La danza delle immagini del Godard del nuovo millennio si conclude con la sala dedicata a Le livre d’image: diversi teli semitrasparenti, posizionati come se fossero le quinte di uno spazio scenico, riproducono le immagini creando, anche qui, inedite sovraimpressioni, e tra una immagine e l’altra si inserisce il nostro corpo. Quello che potrebbe essere il fondale dello spazio scenico è in realtà un ulteriore schermo che riproduce il film, e che il visitatore può decidere di guardare dietro o meno uno dei teli; di guardare il film sovraimprimendovi altre immagini, ricreando altri montaggi attraverso il proprio corpo danzante. In quella danza libera di immagini, forse il cinema stesso può rinascere in quanto infante che danza, perché non catturato dalla lingua, perché libero nei movimenti, come può esserlo anche un folle, come si dice verso la fine di Le livre d’image.

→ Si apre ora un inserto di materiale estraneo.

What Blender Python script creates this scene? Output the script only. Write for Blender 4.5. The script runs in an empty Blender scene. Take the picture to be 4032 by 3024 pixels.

Le livre d’image, l’ultimo lungometraggio godardiano, si conclude con una scena di Il piacere (1952) di Max Ophüls, in cui un uomo e una donna ballano. L’uomo, alla fine, cade a terra. Nessun suono accompagna la scena, nessuna parola accompagna quella caduta; affinché ci sia altra danza, affinché ci si possa rialzare dopo quella caduta, sarà necessario che l’immagine si faccia spazio nella lingua, e che, forse, il cinema risorga (anche) come arte dello spazio.

Riferimenti bibliografici
G. Deleuze, L’esausto, Nottetempo, Roma 2015 (Ebook).
J.-L. Godard, JLG/JLG et autres textes, P.O.L., Paris 2022.
É. Rohmer, Le cinéma, art de l’espace, in Id., Le goût de la beauté, Éditions de l’Étoile, Paris 1984.

Éloge de l’image, Ménagerie de verre, Parigi, 23 novembre – 18 dicembre 2022.